The complexities of identifying causality in the real world: A new study presented at ICML

The implications of advancing the scientific study of causal discovery, which seeks to identify causal relationships from observational data, are significant for many disciplines, like economics and epidemiology, and for our fundamental understanding of how things work in the world.

Over the past decades, scientists have developed methods and theorems that can be used to illuminate causal relationships from observational data, and these approaches have had practical benefits in many cases. But causal discovery is perhaps even more complex than it appears, as real causal interactions typically occur at a level of resolution which, in practice, is impossible to capture due to their physical scale and frequency of interactions.

Shunxing Fan

“It’s very difficult to ensure the observational frequency matches the frequency of ground truth causal interactions,” said Shunxing Fan, a research assistant at the Mohamed bin Zayed University of Artificial Intelligence and coauthor of a study that was presented at the International Conference on Machine Learning (ICML 2024).

“The causal interactions always happen at a micro, even atomic, level,” Fan said. “In many cases, our observed data is at the macro level of the underlying process.”

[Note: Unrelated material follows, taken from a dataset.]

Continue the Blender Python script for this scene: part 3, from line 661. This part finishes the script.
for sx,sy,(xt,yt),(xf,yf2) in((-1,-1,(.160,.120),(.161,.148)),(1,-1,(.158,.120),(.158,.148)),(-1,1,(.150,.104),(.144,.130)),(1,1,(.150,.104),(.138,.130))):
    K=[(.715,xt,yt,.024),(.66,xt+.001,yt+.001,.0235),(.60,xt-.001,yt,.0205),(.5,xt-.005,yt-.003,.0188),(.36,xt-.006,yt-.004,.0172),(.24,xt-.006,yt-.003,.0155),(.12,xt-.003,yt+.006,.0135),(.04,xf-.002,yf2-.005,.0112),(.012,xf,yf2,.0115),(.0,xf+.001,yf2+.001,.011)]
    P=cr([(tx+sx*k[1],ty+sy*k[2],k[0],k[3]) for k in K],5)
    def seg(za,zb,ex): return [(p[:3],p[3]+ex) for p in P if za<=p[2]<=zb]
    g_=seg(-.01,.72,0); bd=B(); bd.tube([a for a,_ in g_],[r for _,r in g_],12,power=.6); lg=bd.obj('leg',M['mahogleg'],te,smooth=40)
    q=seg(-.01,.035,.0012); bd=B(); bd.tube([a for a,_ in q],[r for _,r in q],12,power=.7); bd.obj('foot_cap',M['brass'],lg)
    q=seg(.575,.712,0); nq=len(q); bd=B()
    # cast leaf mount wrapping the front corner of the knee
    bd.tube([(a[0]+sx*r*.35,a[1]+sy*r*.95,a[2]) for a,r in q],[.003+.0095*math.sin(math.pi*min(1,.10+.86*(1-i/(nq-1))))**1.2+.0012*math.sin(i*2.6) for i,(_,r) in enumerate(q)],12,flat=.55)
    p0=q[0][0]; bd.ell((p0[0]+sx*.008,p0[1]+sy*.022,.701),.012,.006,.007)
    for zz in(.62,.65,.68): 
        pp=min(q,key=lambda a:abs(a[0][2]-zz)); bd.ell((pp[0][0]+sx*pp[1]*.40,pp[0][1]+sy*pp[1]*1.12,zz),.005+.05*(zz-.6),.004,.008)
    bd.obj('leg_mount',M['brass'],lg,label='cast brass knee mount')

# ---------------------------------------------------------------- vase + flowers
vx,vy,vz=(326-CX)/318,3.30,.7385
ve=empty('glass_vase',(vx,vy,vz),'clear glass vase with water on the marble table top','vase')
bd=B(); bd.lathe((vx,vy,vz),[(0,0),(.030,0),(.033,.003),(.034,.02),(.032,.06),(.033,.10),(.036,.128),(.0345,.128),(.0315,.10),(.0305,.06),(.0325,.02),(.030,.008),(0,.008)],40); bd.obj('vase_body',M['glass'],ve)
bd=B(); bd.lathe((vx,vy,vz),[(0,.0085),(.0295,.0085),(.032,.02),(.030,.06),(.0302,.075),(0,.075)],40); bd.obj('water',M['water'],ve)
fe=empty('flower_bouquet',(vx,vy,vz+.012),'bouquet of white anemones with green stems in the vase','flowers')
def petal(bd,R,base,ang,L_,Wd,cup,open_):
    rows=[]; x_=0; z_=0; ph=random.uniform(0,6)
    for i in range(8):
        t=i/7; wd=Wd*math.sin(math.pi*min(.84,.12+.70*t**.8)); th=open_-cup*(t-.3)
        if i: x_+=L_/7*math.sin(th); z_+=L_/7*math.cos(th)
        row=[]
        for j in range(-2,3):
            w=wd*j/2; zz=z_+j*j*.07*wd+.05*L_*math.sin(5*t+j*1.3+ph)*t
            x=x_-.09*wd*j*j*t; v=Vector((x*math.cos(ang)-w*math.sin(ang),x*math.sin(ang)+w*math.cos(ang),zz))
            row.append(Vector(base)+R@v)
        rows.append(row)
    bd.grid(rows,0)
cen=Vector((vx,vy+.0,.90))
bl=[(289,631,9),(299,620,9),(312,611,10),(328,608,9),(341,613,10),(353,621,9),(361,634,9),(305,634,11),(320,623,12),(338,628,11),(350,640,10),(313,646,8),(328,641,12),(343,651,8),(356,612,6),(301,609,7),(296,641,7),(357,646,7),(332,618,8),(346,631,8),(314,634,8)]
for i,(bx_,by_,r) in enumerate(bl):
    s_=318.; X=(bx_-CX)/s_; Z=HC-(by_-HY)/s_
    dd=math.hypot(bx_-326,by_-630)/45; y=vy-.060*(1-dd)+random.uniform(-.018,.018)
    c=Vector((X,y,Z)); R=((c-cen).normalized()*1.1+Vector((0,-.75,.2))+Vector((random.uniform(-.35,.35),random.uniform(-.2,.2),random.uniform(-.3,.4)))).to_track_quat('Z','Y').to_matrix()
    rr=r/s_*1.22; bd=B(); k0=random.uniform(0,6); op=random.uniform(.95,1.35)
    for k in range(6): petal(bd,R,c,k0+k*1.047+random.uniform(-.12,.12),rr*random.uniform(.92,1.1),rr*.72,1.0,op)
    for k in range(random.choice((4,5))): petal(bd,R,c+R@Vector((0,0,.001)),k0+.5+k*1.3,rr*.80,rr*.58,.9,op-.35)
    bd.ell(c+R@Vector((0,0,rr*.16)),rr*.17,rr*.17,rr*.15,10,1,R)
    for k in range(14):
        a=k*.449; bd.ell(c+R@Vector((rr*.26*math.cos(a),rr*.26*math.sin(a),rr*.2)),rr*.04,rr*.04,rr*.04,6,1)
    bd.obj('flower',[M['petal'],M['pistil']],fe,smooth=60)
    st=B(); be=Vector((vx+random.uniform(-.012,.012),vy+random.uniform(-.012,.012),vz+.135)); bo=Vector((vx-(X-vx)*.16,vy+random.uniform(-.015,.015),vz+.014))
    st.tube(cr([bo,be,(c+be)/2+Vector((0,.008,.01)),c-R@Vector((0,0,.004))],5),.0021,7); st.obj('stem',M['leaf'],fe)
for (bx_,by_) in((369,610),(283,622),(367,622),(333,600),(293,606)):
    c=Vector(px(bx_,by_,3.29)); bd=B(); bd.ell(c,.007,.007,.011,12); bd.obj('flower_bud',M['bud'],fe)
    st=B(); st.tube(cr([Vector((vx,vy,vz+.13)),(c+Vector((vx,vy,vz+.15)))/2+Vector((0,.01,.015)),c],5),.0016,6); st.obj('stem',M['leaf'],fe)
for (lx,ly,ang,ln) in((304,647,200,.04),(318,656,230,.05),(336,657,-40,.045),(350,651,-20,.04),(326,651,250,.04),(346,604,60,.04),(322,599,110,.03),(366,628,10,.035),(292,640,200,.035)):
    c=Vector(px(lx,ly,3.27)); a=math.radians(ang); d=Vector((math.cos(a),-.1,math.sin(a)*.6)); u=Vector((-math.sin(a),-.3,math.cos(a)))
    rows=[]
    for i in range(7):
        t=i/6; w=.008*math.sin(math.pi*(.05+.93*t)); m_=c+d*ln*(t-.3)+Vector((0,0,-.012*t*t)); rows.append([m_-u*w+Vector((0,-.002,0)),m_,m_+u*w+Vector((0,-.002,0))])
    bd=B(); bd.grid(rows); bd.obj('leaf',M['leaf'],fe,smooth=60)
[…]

The study, conducted by a MBZUAI researchers and faculty, argues that the results of prevailing causal discovery methods may be “distorted” by the fact that data used in causal discovery is aggregated, meaning these measurements are an of average or summation of the real interactions. This is one of the most fundamental problems in causal discovery.

“Observational data is often a lossy version of information from real-world systems. For example, the data may be discretized, have missing values, or be subject to selection bias. Aggregation is also one of these situations,” Fan said. “When we perform aggregation, we lose information.”

One thing leads to another

The authors provide a common example to illustrate how aggregated data is often used. On days when the temperature is high, ice cream sales increase. By considering aggregated data on temperature and ice cream purchases, one could argue that there is a causal relationship between temperature and sales of ice cream.

The authors note, however, that in reality there is a time-lag between the two events: “a high temperature at a specific past moment influences people’s decision to purchase ice cream, which then leads to a sales transaction at a subsequent moment.” It’s only because these phenomena are observed through aggregated data — the daily high temperature and total ice cream sales for that day — that it seems like there is “instantaneous causality” between temperature and ice cream sales.

In this and many other cases, it’s theoretically possible to assume that one variable and another variable may have a causal relationship, but observed data is not really those variables but the average of those variables, Fan explained. “For particular time points, we may be able to say that x will cause y. But we can’t really get the data for x and y, we can only get the average of x and y over a period of time.”

If the goal of an analysis is to get information about correlations, then average data may be adequate, Fan said. However, recovering causal relationships requires more information, which may be distorted after aggregation. There are few studies that discuss the conditions under which aggregated data are sufficient to illuminate causal relationships and why aggregation destroys the performance of causal discovery methods.

From theory to practice

Fan studied statistics as an undergraduate and turned his attention to causality under the supervision of Professor Kun Zhang because causality can help people understand the world better. Today, he’s interested in how causal discovery can be used in practical, real-world scenarios. “There have been developments in theoretical causal discovery, but in real-world scenarios there is no guarantee that outputs of the causal discovery method are correct,” Fan said.

He noted that even though many causal discovery methods have theoretical guarantees under certain assumptions, the data in the real world often violate these assumptions. “This is why we need to focus on the real-world issue of causal discovery and be more careful when we do causal discovery in aggregated data,” Fan said.